Before the end of the cold war, the iron curtain provided the de-facto boundary of Europe. However, this resulted in artificially shifting the European boundary westwards since many countries which were under the sphere of influence of the Soviet Union had a cultural heritage more similar to Western Europe (Moisio, 2002). Nations such as Poland, Czech Republic and Hungary, which were geographically in central Europe were under Russian influence and hence not eligible for EU membership. With the end of Cold War, these countries were reclaimed by Europe, making political ideology a criterion for their Europeanness. While this may be an acceptable way to decide EU membership, this cannot be the sole criterion. Such a uni-dimensional definition of Europe is definitely not conducive for the future of Europe.

The reason why it is difficult to define the boundaries of Europe is because since the signing of the Treaty of Rome in 1957, the EU has been continuously expanding (Moisio, 2002). The European Union which started with six countries in 1951 today has twenty seven member countries and negotiations are underway to include more countries in the EU. EU cannot continue to expand indefinitely and at some point the Eastern border of Europe will have to be decided. The problem is that there is simply no feature which is exclusively European which can be used to decide the Europeanness of a nation, be it religion, culture, history or political ideology. Europe is more of a concept than a geopolitical entity.

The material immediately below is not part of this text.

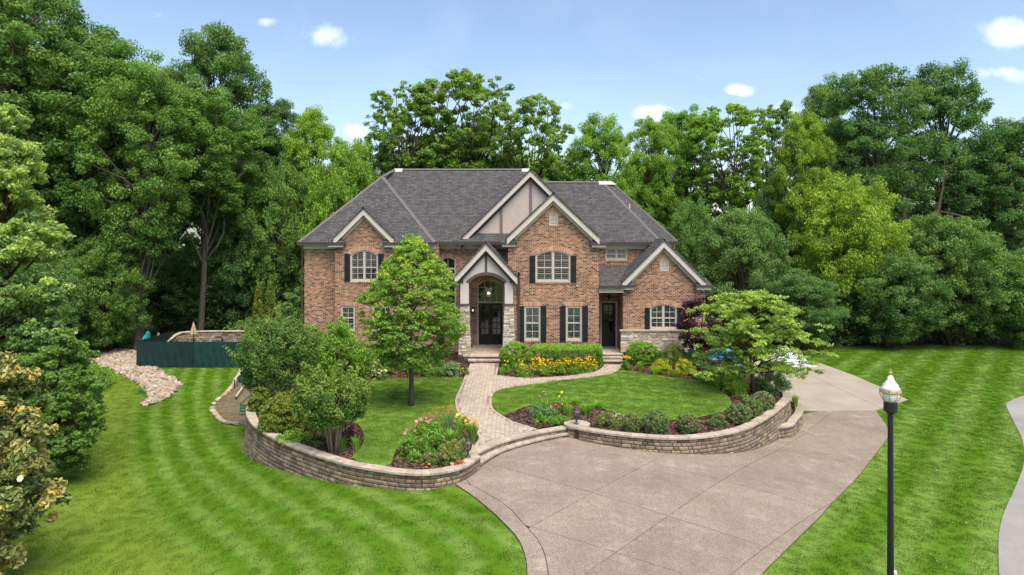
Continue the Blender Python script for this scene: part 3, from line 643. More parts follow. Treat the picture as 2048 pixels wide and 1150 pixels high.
# end face of the left wall, towards the steps
fe = path_fn([WL[-1], tuple(np.array(WL[-1]) * .45 + np.array(at(950, 889, CAPZ)) * .55), at(950, 889, CAPZ)])
for k in range(4):
    s = 0; z1 = CAPZ - .085 - k * .125
    while s < fe[0] - .03:
        e = min(s + rnd.uniform(.22, .34), fe[0]); e = fe[0] if fe[0] - e < .1 else e
        stone_mb(fe, s, e, .0, .22, z1 - .125, z1).build('block', block_m, wall_l, fix=False); s = e
WT = smooth([(10.3, 27.3)] + P2([(1582, 850), (1594, 838), (1605, 824), (1604, 810), (1592, 800)], -.55), 5)
block_wall('retaining_wall', WT, -.55, 'short low block wall stepped down outside the right end of the boxwood wall', 'curved block retaining walls', capdepth=.30)
tag(skirt('mulch_bed', [tuple(p) for p in offset(WT, .2)] + [(12.6, 31.8), (12.35, 30.2), (11.9, 29.0), (11.2, 27.9)], -.62, mulch), kind='structure')

# ------------------------------------------------------------------ entry steps down to the drive
def stones_on(path, z1, h, depth, name, m, parent, lens=(.3, .42), front=.0):
    fn = path_fn(path); s = 0
    while s < fn[0] - .05:
        e = min(s + rnd.uniform(*lens), fn[0]); e = fn[0] if fn[0] - e < .12 else e
        stone_mb(fn, s, e, front, depth, z1 - h, z1 + rnd.uniform(-.003, .003), gap=.003, pillow=.012, jit=.004).build(name, m, parent, fix=False); s = e
esteps = tag(empty('entry_steps', (0, 0, 0)), 'two curved stone steps between the driveway and the paved walk', 'steps')
stones_on(ST, .035, .085, .30, 'tread_stone', cap_m, esteps); stones_on(ST, -.05, .12, .28, 'riser_block', block_m, esteps, (.2, .4), .045)
stones_on(SL, -.16, .085, .50, 'tread_stone', cap_m, esteps); stones_on(SL, -.245, .125, .3, 'riser_block', block_m, esteps, (.2, .4), .045)

# ------------------------------------------------------------------ dry creek bed
creek = smooth(P2([(207, 704), (186, 722.5), (224, 738), (254, 754), (285, 769), (297, 789), (295, 805.5), (301, 809), (350, 779), (346.5, 760), (324, 749), (293, 732), (280, 722), (278, 707), (240, 700)]), 3, True)
cb = tag(drape('dry_creek_bed', creek, soil, .03), kind='structure')
rocks = []
X0, X1 = min(p[0] for p in creek), max(p[0] for p in creek); Y0, Y1 = min(p[1] for p in creek), max(p[1] for p in creek)
qx, qy = rng.uniform(X0 - .3, X1 + .3, 22000), rng.uniform(Y0 - .3, Y1 + .3, 22000); ins = inside(creek, qx, qy); ed = edge_dist(creek, qx, qy)
keep = ins | ((ed < .25) & (rng.random(22000) < .12)); gridk = {}
for x, y, k in zip(qx, qy, keep):
    if not k: continue
    c = (int(x / .165), int(y / .165))
    if gridk.get(c, 0) >= 1: continue
    gridk[c] = gridk.get(c, 0) + 1; rocks.append((x, y))
rocks.sort(key=lambda p: p[1])
def rock_geo(seed, sub=2):
    bm = bmesh.new(); bmesh.ops.create_icosphere(bm, subdivisions=sub, radius=1); r = random.Random(seed)
    for v in bm.verts: v.co *= r.uniform(.8, 1.12)
    for v in bm.verts: v.co.z *= .62; v.co.x *= 1.25
    vs = [tuple(v.co) for v in bm.verts]; fs = [tuple(x.index for x in f.verts) for f in bm.faces]; bm.free(); return vs, fs
rgeo = [rock_geo(i) for i in range(6)]; rlow = [rock_geo(i, 1) for i in range(6)]; rmesh = [MB().add(*q).mesh('stone', rock_m) for q in rgeo]
mb = MB()
for i, (x, y) in enumerate(rocks):
    s = rnd.uniform(.07, .165); z = float(g(x)) + s * .35 + rnd.uniform(0, .05); e = (rnd.uniform(-.5, .5), rnd.uniform(-.5, .5), rnd.uniform(0, 6.3))
    if i < 300:
        o = link(bpy.data.objects.new('stone', rmesh[i % 6]), cb); o.location = (x, y, z); o.rotation_euler = e; o.scale = (s, s, s * rnd.uniform(.7, 1.1))
    else:
        M = Matrix.LocRotScale(Vector((x, y, z)), __import__('mathutils').Euler(e), Vector((s, s, s))); vs, fs = rlow[i % 6]; mb.add([tuple(M @ Vector(v)) for v in vs], fs, 0, rnd.random())
tag(mb.build('stones', rock_m, cb, fix=False, tint=True), kind='stuff')

# side bed left of the wall, edged with pale stones
sb = smooth(P2([(505, 850), (470, 850), (445, 845), (432, 832), (424, 818), (434, 803), (450, 790), (466, 772), (478, 750), (487, 737), (520, 735)]), 4)
sbp = sb + [(-10.2, 33), (-10.2, 30)]
side = simple('weedy_soil', (.13, .105, .06), .95, .5, 5, .7, src='pos')
tag(drape('side_bed', sbp, side, .03), kind='structure')
edging = tag(empty('stone_edging', (0, 0, 0)), 'pale broken stone edging around the weedy side bed', 'edging')
fne = path_fn(sb[3:-6]); s = 0
while s < fne[0]:
    e = s + rnd.uniform(.25, .55)
    if rnd.random() < .86:
        p = fne[1](min((s + e) / 2, fne[0])); n_ = fne[2](min((s + e) / 2, fne[0])); o = link(bpy.data.objects.new('stone', rmesh[rnd.randrange(6)]), edging)
        o.location = (p[0], p[1], float(g(p[0])) + .07); o.scale = ((e - s) * .46, .14, .13); o.rotation_euler = (rnd.uniform(-.15, .15), 0, math.atan2(-n_[0], n_[1]))
    s = e

# ------------------------------------------------------------------ house
house = tag(empty('brick_house', (0, 39, 0)), 'large two-storey brick house with steep grey shingle roofs and cream gable trim', 'house')
house_inv = Matrix.Translation((0, -39, 0))
def hp(o):
    """hang a piece built in world coordinates under the house"""
    o.parent = house; o.matrix_parent_inverse = house_inv; return o
def sub(o, part):
    o.parent = part; o.matrix_parent_inverse = Matrix.Identity(4); return o
def arch(x0, x1, zs, rise, n=14):
    """points of a segmental arch from (x1,zs) over to (x0,zs)"""
    if rise <= 0: return [(x1, zs), (x0, zs)]
    h = (x1 - x0) / 2; R = (h * h + rise * rise) / (2 * rise); c = (x0 + x1) / 2; zc = zs + rise - R; a = math.asin(min(1, h / R))
    return [(c + R * math.sin(a - 2 * a * k / n), zc + R * math.cos(a - 2 * a * k / n)) for k in range(n + 1)]
def opening(x0, x1, z0, zs, rise=0, n=14): return [(x0, z0), (x1, z0)] + arch(x0, x1, zs, rise, n)
def plate(loops, Y, th, m, name, part=None):
    """upright plate facing the camera: outer loop and holes in (x,z), front face at Y"""
    bm = bmesh.new(); edges = []
    for lp in loops:
        vs = [bm.verts.new((x, Y, z)) for x, z in lp]; edges += [bm.edges.new((vs[i], vs[(i + 1) % len(vs)])) for i in range(len(vs))]
    bmesh.ops.triangle_fill(bm, use_beauty=True, use_dissolve=False, edges=edges, normal=(0, -1, 0))
    r = bmesh.ops.extrude_face_region(bm, geom=bm.faces[:]); bmesh.ops.translate(bm, verts=[e for e in r['geom'] if isinstance(e, bmesh.types.BMVert)], vec=(0, th, 0))
    bmesh.ops.recalc_face_normals(bm, faces=bm.faces); me = bpy.data.meshes.new(name); bm.to_mesh(me); bm.free(); me.materials.append(m); auto_uv(me)
    o = link(bpy.data.objects.new(name, me)); return sub(o, part) if part else hp(o)
def H(mb, name, m, part=None, **k):
    o = mb.build(name, m, None, **k); return sub(o, part) if part else hp(o)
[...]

In view of all the ambiguity, the question of Europe cannot be satisfactorily answered by any single concept or a set of rules. Hence, instead of trying to define what constitutes Europe, a more fruitful endeavor would be to come up with clear cut requirements for EU membership. Several attempts have been made to lay down criteria for entry in the EU. The most significant attempt in this regard was made in the 1993 Copenhagen European Council. The council laid down exact criteria which must be fulfilled by a country in order to gain entry into the EU. These criteria included democracy, rule of law, human rights and a functioning market economy (Moisio, 2002). This political-economic framework provides the most practical standards for deciding EU membership. And yet it raises problem because it allows any nation which considers itself European to apply for membership but the decision to accept them into EU rests with the current EU members. This can result in hostility and frustration among the states which consider themselves European but are excluded. And this hostility beats the very purpose of EU, which was formed to ensure greater economic cooperation and to avoid European wars. Hence there is this urgent need to come up with objective criteria which can help applicant countries to judge for themselves if they are eligible for EU membership.

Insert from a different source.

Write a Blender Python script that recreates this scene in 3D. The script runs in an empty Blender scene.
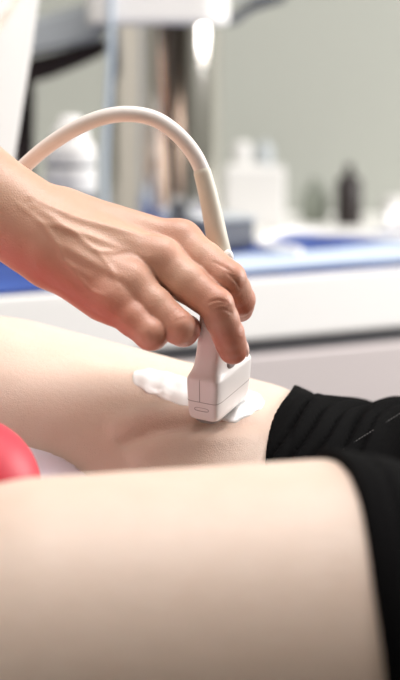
import bpy, bmesh, math
import numpy as np
from mathutils import Vector

# ------------------------------------------------------------------ camera
S = bpy.context.scene
COL = S.collection
PITCH = math.radians(10.0)
CAM = np.array([0.0, -1.0, 1.0])
FPX = 1818.0                      # focal length in pixels for the 400 x 680 frame
cd = bpy.data.cameras.new('camera')
cam = bpy.data.objects.new('camera', cd)
COL.objects.link(cam)
cam.location = CAM
cam.rotation_euler = (math.pi / 2 - PITCH, 0, 0)
cd.sensor_fit = 'VERTICAL'
cd.sensor_height = 36.0
cd.sensor_width = 36.0
cd.lens = FPX * 36.0 / 680.0
cd.clip_start = 0.02
cd.dof.use_dof = True
cd.dof.focus_distance = 0.985
cd.dof.aperture_fstop = 6.0
cd.dof.aperture_blades = 0
S.camera = cam

# ------------------------------------------------------------------ world, lights, exposure
S.view_settings.view_transform = 'Standard'
S.view_settings.look = 'None'
S.view_settings.exposure = 0.0
S.view_settings.gamma = 1.0
S.view_settings.use_curve_mapping = False
w = bpy.data.worlds.new('world'); S.world = w; w.use_nodes = True
w.node_tree.nodes['Background'].inputs[0].default_value = (1.0, 0.97, 0.93, 1)
w.node_tree.nodes['Background'].inputs[1].default_value = 0.55

def area(name, loc, target, sx, sy, power, color):
    d = bpy.data.lights.new(name, 'AREA'); d.shape = 'RECTANGLE'
    d.size = sx; d.size_y = sy; d.energy = power; d.color = color
    o = bpy.data.objects.new(name, d); COL.objects.link(o); o.location = loc
    o.rotation_euler = (Vector(target) - Vector(loc)).to_track_quat('-Z', 'Y').to_euler()
    return o
area('overhead_key_and_fill', (0.3, 0.22, 2.57), (0.3, 0.22, 0), 1.2, 0.8, 44, (1.0, 0.965, 0.945))
area('overhead_key_and_fill', (-1.35, -0.5, 2.57), (-1.35, -0.5, 0), 0.9, 0.6, 8, (1.0, 0.97, 0.95))  # added fill, brightens the left wall that the steel column reflects
area('window_daylight', (1.97, .80, 1.565), (0.0, .80, 1.565), .84, 1.25, 62, (1.0, 0.98, 0.96))

# ------------------------------------------------------------------ pixel helpers for measuring the layout
ct, st = math.cos(PITCH), math.sin(PITCH)
def ray(px, py):
    a = (px - 200.0) / FPX; b = (340.0 - py) / FPX
    return np.array([a, ct + b * st, -st + b * ct])
def P(px, py, y):
    d = ray(px, py); return CAM + d * ((y - CAM[1]) / d[1])
def PZ(px, py, z):
    d = ray(px, py); return CAM + d * ((z - CAM[2]) / d[2])

# ------------------------------------------------------------------ materials
def mat(name, col=(.8, .8, .8), rough=.5, metal=0.0, **kw):
    m = bpy.data.materials.new(name); m.use_nodes = True
    b = m.node_tree.nodes['Principled BSDF']
    b.inputs['Base Color'].default_value = (*col, 1)
    b.inputs['Roughness'].default_value = rough
    b.inputs['Metallic'].default_value = metal
    for k, v in kw.items():
        b.inputs[k.replace('_', ' ')].default_value = v
    return m
def noise_col(m, c1, c2, scale, lo=.35, hi=.65, detail=4, stretch=None):
    nt = m.node_tree; b = nt.nodes['Principled BSDF']
    tc = nt.nodes.new('ShaderNodeTexCoord'); mp = nt.nodes.new('ShaderNodeMapping')
    if stretch: mp.inputs['Scale'].default_value = stretch
    n = nt.nodes.new('ShaderNodeTexNoise'); n.inputs['Scale'].default_value = scale; n.inputs['Detail'].default_value = detail
    r = nt.nodes.new('ShaderNodeValToRGB')
    r.color_ramp.elements[0].position = lo; r.color_ramp.elements[0].color = (*c1, 1)
    r.color_ramp.elements[1].position = hi; r.color_ramp.elements[1].color = (*c2, 1)
    L = nt.links.new
    L(tc.outputs['Object'], mp.inputs['Vector']); L(mp.outputs['Vector'], n.inputs['Vector'])
    L(n.outputs['Fac'], r.inputs['Fac']); L(r.outputs['Color'], b.inputs['Base Color'])
    return r
def bump(m, scale, strength, dist=.001, detail=3, kind='noise'):
    nt = m.node_tree; b = nt.nodes['Principled BSDF']
    tc = nt.nodes.new('ShaderNodeTexCoord')
    if kind == 'noise':
        n = nt.nodes.new('ShaderNodeTexNoise'); n.inputs['Detail'].default_value = detail; out = 'Fac'
    else:
        n = nt.nodes.new('ShaderNodeTexVoronoi'); n.feature = 'DISTANCE_TO_EDGE'; out = 'Distance'
    n.inputs['Scale'].default_value = scale
    bp = nt.nodes.new('ShaderNodeBump'); bp.inputs['Strength'].default_value = strength; bp.inputs['Distance'].default_value = dist
    L = nt.links.new
    L(tc.outputs['Object'], n.inputs['Vector']); L(n.outputs[out], bp.inputs['Height'])
    prev = b.inputs['Normal'].links
    if prev: L(prev[0].from_socket, bp.inputs['Normal'])
    L(bp.outputs['Normal'], b.inputs['Normal'])

def skin(name, base, blot, red, sss=.12):
    """skin whose redness follows the vertex attribute 'red' (blood-rich joints and finger ends, painted shade under the hand)"""
    m = mat(name, base, .42)
    nt = m.node_tree; b = nt.nodes['Principled BSDF']; L = nt.links.new
    tc = nt.nodes.new('ShaderNodeTexCoord')
    n = nt.nodes.new('ShaderNodeTexNoise'); n.inputs['Scale'].default_value = 55; n.inputs['Detail'].default_value = 5
    mx = nt.nodes.new('ShaderNodeMix'); mx.data_type = 'RGBA'
    mx.inputs[6].default_value = (*base, 1); mx.inputs[7].default_value = (*blot, 1)
    at = nt.nodes.new('ShaderNodeAttribute'); at.attribute_name = 'red'
    mx2 = nt.nodes.new('ShaderNodeMix'); mx2.data_type = 'RGBA'; mx2.inputs[7].default_value = (*red, 1)
    L(tc.outputs['Object'], n.inputs['Vector']); L(n.outputs['Fac'], mx.inputs[0])
    L(mx.outputs[2], mx2.inputs[6]); L(at.outputs['Fac'], mx2.inputs[0])
    L(mx2.outputs[2], b.inputs['Base Color'])
    b.inputs['Subsurface Weight'].default_value = sss
    b.inputs['Subsurface Radius'].default_value = (1.0, .35, .2)
    b.inputs['Subsurface Scale'].default_value = .008
    b.inputs['Specular IOR Level'].default_value = .4
    return m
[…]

As discussed above, although there are a number ways in which Europeans can define and distinguish themselves, each one of these criteria of Europeanness is subjective and open to negotiation. And in the modern world, religion must never be used as criteria for anything since it only serves to further the tensions rather than unite. One such objective criterion is economy. Economy can be successfully used to unite Europe because from the very beginning, the dominant assumption behind the formation of the alliances between European powers was that the self-interest of enterprise can be harnessed in the public interest through a liberalization of trade and capital and labor markets (Hudson, 2000). This economic basis of cooperation was further strengthened after 1980s with projects such as Single European Market, Economic and monetary Union and the creation of a single currency in 1999. So, since economy has been the basis for the formation of the EU, all future memberships should also be considered purely on economic basis.

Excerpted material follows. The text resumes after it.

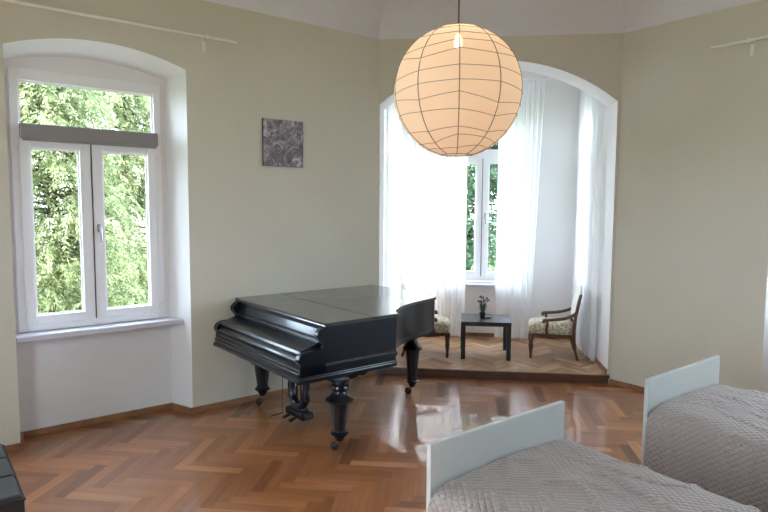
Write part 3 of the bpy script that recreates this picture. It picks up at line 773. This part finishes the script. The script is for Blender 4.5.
curtain([(-.70, 8.15), (-.2, 8.19), (.14, 8.17)], CB, CT, .12, .022, 2, 'sheer curtain left of the bare strip of the alcove back window')
curtain([(.545, 8.19), (.75, 8.18), (.9, 8.18)], CB, CT, .17, .012, 3, 'single layer see-through curtain right of the bare strip of the alcove window')
curtain([(.86, 8.12), (.98, 8.14), (1.12, 8.14)], CB, CT, .075, .022, 9, 'gathered white curtain fold behind the right armchair', pinch=(.2, .55))
curtain([(1.575, 8.26), (1.585, 7.8), (1.60, 7.06)], CB, CT, .12, .024, 4, 'sheer curtain on the right side of the alcove next to the arch jamb')
def rail(a, b, label):
    t = MB().tube([a, b], .011, 8)
    for f in (.08, .92):
        p = Vector(a).lerp(Vector(b), f); t.tube([p, (p.x, p.y, AC)], .006, 6)
    tag(t.build('curtain_rail', 'pvc'), label, 'curtain rail', 'curtain rails in the alcove')
rail((AX0 + .02, 8.16, 3.545), (AX1 - .02, 8.16, 3.545), 'rail across the back of the alcove carrying the curtains')
rail((-.775, 7.06, 3.575), (-.775, 8.12, 3.575), 'rail along the left side of the alcove')
rail((1.59, 7.06, 3.575), (1.59, 8.30, 3.575), 'rail along the right side of the alcove')

# ------------------------------------------------------------------ paper lantern
LR, LC = .352, (-.002, 3.40, 2.525)
lan = thing('paper_lantern', 'large round paper lantern lamp hanging lit from the ceiling', 'lamp', (LC[0], LC[1], LC[2]))
NG = 10; r = random.Random(12)
seams = [2 * PI * i / NG + math.radians(-90 + 1.5) for i in range(NG)]
def lpt(az, th, R): return Vector((R * math.sin(th) * math.cos(az), R * math.sin(th) * math.sin(az), R * math.cos(th)))
mb = MB(); nt_, na = 48, NG * 10
rows = [math.radians(17) + (PI - math.radians(17) - math.radians(14)) * j / nt_ for j in range(nt_ + 1)]
vs = []
for th in rows:
    for i in range(na):
        u = (i % 10) / 10; R = LR * (1 - .012 * math.sin(PI * u) * math.sin(th)); R *= 1 + .004 * noise.noise(Vector((i * .3, th * 9, 2)))
        vs.append(lpt(seams[0] + 2 * PI * i / na, th, R))
mb.add(vs, [(j * na + i, j * na + (i + 1) % na, (j + 1) * na + (i + 1) % na, (j + 1) * na + i) for j in range(nt_) for i in range(na)], 0, True)
shade = mb.build('lamp_shade', 'paper', lan, fix=False)
# wire rings that jog at every seam, and the glued seams
nr = 13; mb = MB()
for k in range(nr):
    base = rows[0] + (rows[-1] - rows[0]) * (k + .0) / (nr - 1)
    j_ = [0 if k in (0, nr - 1) else r.uniform(-.085, .085) for _ in range(NG)]
    path = []
    for i in range(na + 1):
        g = (i // 10) % NG; u = (i % 10) / 10; th = base + j_[g] * (1 - u) + j_[(g + 1) % NG] * u
        path.append(lpt(seams[0] + 2 * PI * i / na, th, LR * (1.002 - .012 * math.sin(PI * u) * math.sin(th))))
    mb.tube(path, .0016 if k not in (0, nr - 1) else .003, 5)
mb.build('wire_ring', 'wire', lan)
mb = MB()
for s in seams:
    mb.tube([lpt(s, rows[0] + (rows[-1] - rows[0]) * j / 40, LR * 1.001) for j in range(41)], .0026, 5)
mb.build('paper_seam', 'wire', lan)
mb = MB(); mb.tube([(0, 0, .36), (0, 0, ZT - LC[2] - .02)], .0042, 8); mb.build('cord', 'cord', lan)
MB().lathe([(.045, ZT - LC[2] - .05), (.05, ZT - LC[2] - .03), (.05, ZT - LC[2])], 0, 0, 20).build('ceiling_rose', 'rod', lan)
MB().lathe([(.02, .31), (.022, .35), (.012, .37)], 0, 0, 16).build('lamp_socket', 'cord', lan)
bl = MB().lathe([(.002, .235), (.014, .24), (.022, .255), (.022, .275), (.015, .295), (.012, .31)], 0, 0, 18).build('light_bulb', 'bulb', lan)
ld = bpy.data.lights.new('lantern_light', 'POINT'); ld.energy = .56; ld.color = (1, .91, .82); ld.shadow_soft_size = .035
lo = bpy.data.objects.new('lantern_light', ld); C.objects.link(lo); lo.location = (LC[0], LC[1], LC[2] + .235)

# ------------------------------------------------------------------ beds
def bed(a, b, W, label, clabel, seed):
    t = thing('single_bed', label, 'bed', ab(a, b), -PI / 4, 'white single beds')
    LN = 2.06
    MB().box((-.028, 0, 0), (0, W, .80), 0, .003).build('headboard', 'bedwhite', t)
    MB().box((LN, 0, 0), (LN + .03, W, .42), 0, .003).build('footboard', 'bedwhite', t)
    for y in (.012, W - .036): MB().box((0, y, .14), (LN, y + .024, .40), 0, .002).build('side_rail', 'bedwhite', t)
    def cush(u, v): pass
    MB().box((.012, .05, .30), (LN - .02, W - .05, .57), 0, .05).build('mattress', 'mattress', t)
    # bedspread, a thing of its own lying on the mattress
    c = thing('bedspread', clabel, 'bedspread', ab(a, b), -PI / 4, 'quilted grey bedspreads')
    # cross-section by arc length
    hw = W / 2; prof = []
    yl = -.018
    pts = [(yl - .02, .085), (yl - .012, .25), (yl, .46), (yl + .010, .53), (yl + .035, .573), (yl + .085, .60), (yl + .18, .613), (hw, .620)]
    pts += [(W - y, z) for y, z in pts[-2::-1]]
    sp = smooth_path([(y, z, 0) for y, z in pts], 10)
    Ls = [0]
    for p, q in zip(sp[:-1], sp[1:]): Ls.append(Ls[-1] + (q - p).length)
    def at(s):
        s *= Ls[-1]
        for i in range(len(Ls) - 1):
            if Ls[i + 1] >= s: return sp[i].lerp(sp[i + 1], (s - Ls[i]) / max(1e-9, Ls[i + 1] - Ls[i]))
        return sp[-1]
    nu, nv = 170, 200; vs = []; uv = []
    sec = [at(i / (nu - 1)) for i in range(nu)]
    for j in range(nv):
        x = .003 + (LN + .04) * j / (nv - 1)
        e = min(x / .07, 1); drop = .035 * (1 - math.sqrt(max(0, 1 - (1 - e) ** 2)))
        e2 = max(0, (x - LN + .03) / .07); drop += .10 * e2 ** 3
        for i in range(nu):
            p = sec[i]; top = max(0, min(1, (p.y - .45) / .1))
            w = 0; q = Vector((x * 1.9 + seed, p.x * 3.1, p.y * 2))
            w += .016 * noise.noise(q) + .007 * noise.noise(q * 2.7)
            # shallow creases running along and across
            rr = noise.noise(Vector((x * 3 - p.x * 2.2 + seed * 3, p.x * 6 + x * 1.5, 3))); w += .013 * max(0, 1 - abs(rr) * 7) * (.3 + .7 * min(1, x / .5))
            side = 1 - top
            ny = -1 if p.x < hw else 1
            fold = .012 * math.sin(x * 15 + seed + 2 * math.sin(x * 4)) * side * max(0, (.5 - p.y) / .4)
            vs.append((x, p.x + ny * (fold + side * w * .6), p.y - drop * (1 if p.y > .3 else p.y / .3) + top * w))
            uv.append((x, Ls[-1] * i / (nu - 1)))
    mb = MB().add(vs, [(j * nu + i, j * nu + i + 1, (j + 1) * nu + i + 1, (j + 1) * nu + i) for j in range(nv - 1) for i in range(nu - 1)], 0, True)
    o = mb.build('cover', 'quilt', c, fix=False)
    ul = o.data.uv_layers.new(name='UVMap')
    for l in o.data.loops: ul.data[l.index].uv = uv[l.vertex_index]
    so = o.modifiers.new('thickness', 'SOLIDIFY'); so.thickness = .008; so.offset = -1
bed(-1.985, 1.848, 1.03, 'white single bed in the foreground seen from its headboard', 'grey brown quilted bedspread on the foreground bed', 2.3)
bed(-1.915, 3.675, 1.035, 'white single bed further back along the right wall', 'grey quilted bedspread with bluish daylight on the bed by the right wall', 8.1)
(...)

Some people may argue that with open borders within the EU, allowing people from a completely different culture to freely enter Europe would destroy the European culture. This is a typical xenophobic argument which is neither practical nor suitable in the current globalized world. First, culture is not something static but is constantly changing. Outside influences only serve to enrich the culture of any given place rather than destroy it. Hence Europeans must welcome people from what they perceive as a different culture and seek to share and exchange their cultural heritage rather than shun them as outcasts. In fact, no country or region can think of itself as an island and completely avoid outside influences. And if a region were to succeed in such an endeavor, it would stagnate their culture. Culture is meant to constantly evolve and hence any restrictions based on culture should be avoided at all times. A second reason to avoid such cultural identity is because when multiculturalism is seen as a threat, people try to preserve their ethnic and national identity by closing out outside cultures and avoiding cultural hybridity (Hudson, 2000). This results in bitterness which can lead to a rise in fundamentalism with a strong demand for reverting back to national identities. And this cannot be conducive for the future of the EU.

So in conclusion, countries which are approximately within the traditionally accepted geographical European boundary and practice some form of market economy should be eligible for EU membership. Since capitalism is a proven model which has helped many countries rise above mediocrity and develop into advanced economies, adopting a market economy as the common uniting feature of EU should find no opposition. Hence an advanced economy, based on capitalism should be the number one deciding factor for EU membership. Other issues such as democracy and a commitment to human rights, though important, should not be the limiting factors. The EU was formed with the aim of economic cooperation and economic cooperation can be successfully carried out only between countries which share their economic ideologies. Having a common economic ideology is imperative for membership to EU. All other so-called integral aspects of Europeanness such as Christianity, culture, history and political ideologies do not really form European identity, much less criteria for membership to EU. These matters should be left to individual nations to decide internally among themselves, while the EU should concentrate on economic homogeneity to decide on membership.